A data object describes data and serves as a data carrier in the context or the result of an expression or an action. Data objects can be further described by their type, namely element, structure, or table.
For an elementary data object, you can define the set of comparison operations that is supported by a particular data object. This is helpful when a data object is used in a comparison against a range expression. If the data object does not support the comparison type in question, the system can determine this mismatch already at design time and thus prevent you from running into problems at runtime.
An elementary data object must have one of the following subtypes:
|
Element Type |
Text (Description) |
|---|---|
|
Text |
Character string (maximum length 255 characters) Note
The maximum length of text data objects refers to the maximum string length that can be stored in the database. In contrast to this limitation for persistent strings, you can use much longer strings as long as they are only used for internal calculations during a BRFplus session. For example, you can concatenate a number of strings to one very large string in a BRFplus formula, then search this large string for a particular string pattern and finally return a formula result (for example, the number of occurrences of the pattern in the large string). |
|
Number |
Number with decimals If a data object is bound to a DDIC data element of type NUMC, the BRFplus data object is automatically set to type text, not number. For more information, see the Type Derivation section in Data Binding. |
|
Boolean |
Boolean value |
|
Amount |
Number and currency Note
The number of decimal places of an Amount element is always set to 10 and cannot be changed by the user. This is because this setting is only for formal reasons. At runtime, the actual number of decimals to be used is derived from the central currency tables in the backend, that is, the number of decimals is currency-dependent. Consequently, you can completely hide the formal setting in the BRFplus workbench with the help of the Personalization by choosing . |
|
Quantity |
Number and unit of measure In addition to the mandatory definition of the unit of measure at runtime, you can optionally specify the quantity dimension at design time (for example, length, mass, time). This additional specification has the following effects:
Note
Even if there is a predefined number of decimals to be displayed for a particular unit of measure in the central dimension tables, the number of decimals defined by the user for the data object takes precedence over the system default. This is to ensure the transparency of decisions based on quantities. Otherwise, situations could occur where two values that are only slightly different are displayed with the same decimals after being rounded. In such a situation, a user could be confused why the system uses one value and not another one during rule evaluation. To prevent such ambiguities, and based on the fact that BRFplus is a generic tool that is not tailored to the needs of a specific business scenario, BRFplus always displays quantities with the user-defined number of decimals. |
|
Timepoint |
Note
The first three subtypes listed above are abstract values, i.e., there is no explicit time zone information stored along with values of that type. If you need precise and unambiguous date and time information in your application, you have to use the two UTC-based timepoint subtypes. For a timepoint data object, it is not required to set the object's subtype at design time. You can leave this part of the object definition open so that the object can hold any valid kind of date and time data. This is useful in scenarios where the particular subtype of an incoming date and time value is not known. However, if you decide to leave the type setting undefined, you have to pay extra attention to objects using the timepoint element because the type-specific consistency checks cannot be applied to a timepoint element without a specified subtype. |
Rather than explicitly defining the type of an elementary data object, you can also let an object inherit its type and properties from another object. The other object may either reside in the BRFplus repository or in another repository in the backend system. For more information, see Data Binding.

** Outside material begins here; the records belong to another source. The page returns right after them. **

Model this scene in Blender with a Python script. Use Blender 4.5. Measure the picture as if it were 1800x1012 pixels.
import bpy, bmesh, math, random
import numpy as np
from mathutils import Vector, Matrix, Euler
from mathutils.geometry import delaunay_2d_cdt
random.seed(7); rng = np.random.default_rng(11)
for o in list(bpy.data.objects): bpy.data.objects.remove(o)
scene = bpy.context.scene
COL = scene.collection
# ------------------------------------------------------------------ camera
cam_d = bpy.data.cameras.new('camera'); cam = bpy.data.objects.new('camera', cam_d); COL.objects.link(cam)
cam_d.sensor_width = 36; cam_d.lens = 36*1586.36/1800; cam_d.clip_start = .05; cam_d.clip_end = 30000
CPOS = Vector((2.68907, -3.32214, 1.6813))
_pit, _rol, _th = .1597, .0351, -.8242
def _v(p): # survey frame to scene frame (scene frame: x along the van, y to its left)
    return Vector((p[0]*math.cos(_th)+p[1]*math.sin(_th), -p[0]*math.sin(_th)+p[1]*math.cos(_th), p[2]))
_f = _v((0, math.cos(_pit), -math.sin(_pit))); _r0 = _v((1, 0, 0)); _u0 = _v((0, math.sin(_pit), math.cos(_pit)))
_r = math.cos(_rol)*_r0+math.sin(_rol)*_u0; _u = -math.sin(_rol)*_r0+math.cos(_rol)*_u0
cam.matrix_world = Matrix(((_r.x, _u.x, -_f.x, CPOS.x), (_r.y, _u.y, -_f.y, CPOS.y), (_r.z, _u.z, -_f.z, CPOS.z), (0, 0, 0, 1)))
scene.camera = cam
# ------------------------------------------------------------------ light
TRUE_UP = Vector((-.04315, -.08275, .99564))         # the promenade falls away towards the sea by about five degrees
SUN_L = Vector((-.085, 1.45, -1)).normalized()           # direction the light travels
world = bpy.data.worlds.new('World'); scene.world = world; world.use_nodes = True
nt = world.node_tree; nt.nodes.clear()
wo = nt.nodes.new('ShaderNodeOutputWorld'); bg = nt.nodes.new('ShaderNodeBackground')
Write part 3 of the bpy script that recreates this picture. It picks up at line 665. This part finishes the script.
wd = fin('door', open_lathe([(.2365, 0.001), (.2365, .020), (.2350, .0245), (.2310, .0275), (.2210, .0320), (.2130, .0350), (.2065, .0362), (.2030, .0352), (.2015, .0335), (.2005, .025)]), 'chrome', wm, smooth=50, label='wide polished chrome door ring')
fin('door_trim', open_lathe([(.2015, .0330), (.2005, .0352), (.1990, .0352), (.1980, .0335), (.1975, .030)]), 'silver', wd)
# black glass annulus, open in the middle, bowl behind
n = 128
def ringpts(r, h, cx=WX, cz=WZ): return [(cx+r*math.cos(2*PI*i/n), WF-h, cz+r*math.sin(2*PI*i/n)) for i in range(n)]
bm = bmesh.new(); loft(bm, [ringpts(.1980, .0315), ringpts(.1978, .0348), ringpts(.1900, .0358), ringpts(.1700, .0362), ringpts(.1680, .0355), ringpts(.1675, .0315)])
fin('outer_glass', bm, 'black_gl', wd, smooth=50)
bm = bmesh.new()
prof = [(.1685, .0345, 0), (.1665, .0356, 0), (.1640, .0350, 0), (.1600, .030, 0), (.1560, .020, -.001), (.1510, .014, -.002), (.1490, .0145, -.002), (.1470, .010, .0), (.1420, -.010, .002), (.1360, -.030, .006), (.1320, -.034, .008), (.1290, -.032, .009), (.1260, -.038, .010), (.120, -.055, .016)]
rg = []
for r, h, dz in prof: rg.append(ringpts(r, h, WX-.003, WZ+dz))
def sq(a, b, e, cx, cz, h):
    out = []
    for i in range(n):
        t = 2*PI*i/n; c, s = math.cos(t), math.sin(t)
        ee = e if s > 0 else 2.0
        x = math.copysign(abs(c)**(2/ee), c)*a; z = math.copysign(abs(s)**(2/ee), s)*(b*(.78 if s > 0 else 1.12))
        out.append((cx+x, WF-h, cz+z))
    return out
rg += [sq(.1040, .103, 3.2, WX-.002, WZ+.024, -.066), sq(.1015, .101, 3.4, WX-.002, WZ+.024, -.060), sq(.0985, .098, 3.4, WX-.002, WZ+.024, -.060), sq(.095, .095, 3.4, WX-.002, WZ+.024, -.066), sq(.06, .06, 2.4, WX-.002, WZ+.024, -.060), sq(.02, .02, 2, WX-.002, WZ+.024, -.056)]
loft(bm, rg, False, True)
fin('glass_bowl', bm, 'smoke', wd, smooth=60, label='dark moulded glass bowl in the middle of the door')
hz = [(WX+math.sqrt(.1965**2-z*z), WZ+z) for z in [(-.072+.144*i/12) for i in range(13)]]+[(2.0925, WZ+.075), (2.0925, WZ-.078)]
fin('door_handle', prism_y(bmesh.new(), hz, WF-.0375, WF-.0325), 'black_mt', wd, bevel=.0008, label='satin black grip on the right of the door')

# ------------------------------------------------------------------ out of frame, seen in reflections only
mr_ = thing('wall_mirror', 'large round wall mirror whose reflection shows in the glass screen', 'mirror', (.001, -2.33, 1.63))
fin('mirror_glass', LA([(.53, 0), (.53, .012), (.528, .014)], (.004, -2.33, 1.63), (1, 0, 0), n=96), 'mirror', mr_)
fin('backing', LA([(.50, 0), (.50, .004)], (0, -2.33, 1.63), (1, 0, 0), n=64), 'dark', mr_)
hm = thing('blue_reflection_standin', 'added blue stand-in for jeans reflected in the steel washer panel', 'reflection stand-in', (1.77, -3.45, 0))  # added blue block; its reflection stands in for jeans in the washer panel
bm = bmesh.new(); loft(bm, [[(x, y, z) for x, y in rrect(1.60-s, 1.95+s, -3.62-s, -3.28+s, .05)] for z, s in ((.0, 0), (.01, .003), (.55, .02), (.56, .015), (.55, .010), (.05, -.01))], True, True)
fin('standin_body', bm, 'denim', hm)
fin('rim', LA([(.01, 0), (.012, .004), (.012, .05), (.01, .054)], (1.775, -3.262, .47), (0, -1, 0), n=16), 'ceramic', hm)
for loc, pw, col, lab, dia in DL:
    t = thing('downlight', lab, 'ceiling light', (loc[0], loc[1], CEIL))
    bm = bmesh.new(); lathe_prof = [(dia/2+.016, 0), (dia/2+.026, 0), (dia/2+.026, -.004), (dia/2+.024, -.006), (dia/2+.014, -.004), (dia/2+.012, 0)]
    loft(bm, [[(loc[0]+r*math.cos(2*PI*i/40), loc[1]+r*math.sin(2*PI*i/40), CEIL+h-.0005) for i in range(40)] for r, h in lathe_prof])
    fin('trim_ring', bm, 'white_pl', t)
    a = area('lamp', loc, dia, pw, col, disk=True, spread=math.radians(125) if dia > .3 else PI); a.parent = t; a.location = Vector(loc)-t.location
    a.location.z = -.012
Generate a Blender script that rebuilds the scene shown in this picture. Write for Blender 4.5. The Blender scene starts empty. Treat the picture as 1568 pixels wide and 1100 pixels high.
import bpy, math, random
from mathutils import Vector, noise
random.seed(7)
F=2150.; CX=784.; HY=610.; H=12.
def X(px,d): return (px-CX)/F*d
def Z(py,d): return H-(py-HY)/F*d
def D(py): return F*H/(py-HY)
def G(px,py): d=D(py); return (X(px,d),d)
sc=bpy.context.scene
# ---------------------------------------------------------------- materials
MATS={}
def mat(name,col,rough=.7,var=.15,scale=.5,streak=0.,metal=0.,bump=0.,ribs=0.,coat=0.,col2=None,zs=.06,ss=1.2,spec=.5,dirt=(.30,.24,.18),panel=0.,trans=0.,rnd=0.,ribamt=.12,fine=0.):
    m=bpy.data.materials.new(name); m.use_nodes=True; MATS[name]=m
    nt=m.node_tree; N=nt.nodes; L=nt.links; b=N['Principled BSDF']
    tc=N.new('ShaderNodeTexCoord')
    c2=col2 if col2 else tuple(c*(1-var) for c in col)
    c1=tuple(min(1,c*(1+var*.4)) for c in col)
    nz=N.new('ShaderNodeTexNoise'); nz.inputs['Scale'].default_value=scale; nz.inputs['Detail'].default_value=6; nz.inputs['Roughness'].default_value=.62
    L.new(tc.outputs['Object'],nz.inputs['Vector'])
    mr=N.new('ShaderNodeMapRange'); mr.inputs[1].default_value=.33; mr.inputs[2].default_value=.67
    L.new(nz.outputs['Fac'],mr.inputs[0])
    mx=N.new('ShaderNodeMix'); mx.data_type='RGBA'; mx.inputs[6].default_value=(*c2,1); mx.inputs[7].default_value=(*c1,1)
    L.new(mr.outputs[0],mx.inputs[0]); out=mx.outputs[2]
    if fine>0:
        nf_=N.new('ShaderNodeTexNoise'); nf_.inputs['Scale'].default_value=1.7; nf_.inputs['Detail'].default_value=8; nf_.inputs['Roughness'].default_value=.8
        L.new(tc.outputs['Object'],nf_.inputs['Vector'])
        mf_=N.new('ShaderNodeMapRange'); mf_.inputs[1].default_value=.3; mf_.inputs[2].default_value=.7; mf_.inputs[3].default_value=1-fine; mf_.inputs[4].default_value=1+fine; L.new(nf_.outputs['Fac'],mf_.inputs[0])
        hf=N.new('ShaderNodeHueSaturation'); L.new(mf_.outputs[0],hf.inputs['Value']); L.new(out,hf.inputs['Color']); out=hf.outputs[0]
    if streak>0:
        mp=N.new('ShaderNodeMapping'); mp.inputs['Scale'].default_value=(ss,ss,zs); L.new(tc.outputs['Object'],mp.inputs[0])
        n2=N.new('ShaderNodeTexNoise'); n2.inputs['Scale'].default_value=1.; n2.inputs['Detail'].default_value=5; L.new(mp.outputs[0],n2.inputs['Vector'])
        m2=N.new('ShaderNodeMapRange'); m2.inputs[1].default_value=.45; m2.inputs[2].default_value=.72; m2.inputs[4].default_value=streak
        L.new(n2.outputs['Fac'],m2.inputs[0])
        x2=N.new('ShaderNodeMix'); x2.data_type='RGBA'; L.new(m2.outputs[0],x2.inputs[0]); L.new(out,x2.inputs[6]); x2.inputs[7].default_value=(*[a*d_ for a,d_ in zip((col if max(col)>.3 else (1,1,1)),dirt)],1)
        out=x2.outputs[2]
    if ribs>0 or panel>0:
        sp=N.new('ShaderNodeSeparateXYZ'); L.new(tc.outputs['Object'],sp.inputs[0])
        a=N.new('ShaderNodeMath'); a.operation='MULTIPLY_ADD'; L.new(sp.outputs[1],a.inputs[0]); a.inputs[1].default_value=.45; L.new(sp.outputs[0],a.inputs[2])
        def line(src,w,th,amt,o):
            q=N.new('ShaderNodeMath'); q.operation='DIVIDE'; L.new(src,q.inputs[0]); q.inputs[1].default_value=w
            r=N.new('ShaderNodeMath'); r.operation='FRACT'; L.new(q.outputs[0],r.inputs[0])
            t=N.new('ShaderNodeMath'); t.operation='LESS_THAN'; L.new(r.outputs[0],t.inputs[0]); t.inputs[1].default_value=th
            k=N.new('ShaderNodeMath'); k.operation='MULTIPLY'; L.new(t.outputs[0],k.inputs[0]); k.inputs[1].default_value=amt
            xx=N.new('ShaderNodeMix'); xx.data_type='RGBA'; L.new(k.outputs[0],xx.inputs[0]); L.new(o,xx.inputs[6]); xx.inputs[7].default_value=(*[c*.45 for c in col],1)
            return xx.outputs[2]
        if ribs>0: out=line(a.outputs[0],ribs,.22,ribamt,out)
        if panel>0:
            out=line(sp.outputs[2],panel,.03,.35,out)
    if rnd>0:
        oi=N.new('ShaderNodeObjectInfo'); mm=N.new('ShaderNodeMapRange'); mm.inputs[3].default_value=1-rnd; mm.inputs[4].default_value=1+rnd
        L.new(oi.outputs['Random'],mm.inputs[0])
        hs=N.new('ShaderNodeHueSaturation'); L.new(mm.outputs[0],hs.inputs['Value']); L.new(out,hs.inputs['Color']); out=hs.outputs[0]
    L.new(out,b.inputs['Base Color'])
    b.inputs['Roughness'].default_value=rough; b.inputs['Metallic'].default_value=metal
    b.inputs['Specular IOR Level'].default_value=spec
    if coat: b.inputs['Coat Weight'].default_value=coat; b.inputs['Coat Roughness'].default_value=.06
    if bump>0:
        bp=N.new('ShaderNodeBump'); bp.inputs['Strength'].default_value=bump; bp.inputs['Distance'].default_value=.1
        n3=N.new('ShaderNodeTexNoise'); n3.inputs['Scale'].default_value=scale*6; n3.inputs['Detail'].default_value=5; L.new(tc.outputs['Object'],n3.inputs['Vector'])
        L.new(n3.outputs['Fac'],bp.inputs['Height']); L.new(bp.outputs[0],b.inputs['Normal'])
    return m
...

The structural relationships between the different types of data objects are shown in the following table:
|
Data Object Type |
Consists of |
|---|---|
|
Element |
Predefined data types (see table above) |
|
Structure |
Element (0..n) Structure (0..n) Table (0..n) |
|
Table |
Element (0..1) Structure (0..1) |
According to the relationships shown in the table above, it is useful to know how the different data object types are built upon each other:
An element represents a predefined, elementary data type that can neither be reduced to smaller parts nor extended in any way.
A structure is a combination of an arbitrary number of elements, of structures, or a combination of both. Especially the fact that a structure can consist of other structures (which again may consist of structures) enables you to model data structures of almost any desired degree of hierarchical complexity.
Although from an architectural point of view there is no theoretical limit to structure complexity, the following limitation must be observed for practical use: In case of deeply nested, multi-level structures, addressing a particular field via its name may result in a long sequence of concatenated strings needed to represent the fully qualified name of that field. If such a name consists of more than 255 characters, it can no longer be handled by the tool infrastructure of the ABAP backend system. If this limit is exceeded, code generation is no longer possible for such an object.
The fields in a table are defined by either assigning exactly one element or one structure to the table. In other words, the field structure of a table is not implicitly built up by adding one field after another to the table. Rather, the table can only adopt the fields of a structure data object that has been created before. If you choose, however, to assign an element rather than a structure data object to a table, this results in a one-column table (that is, a simple list).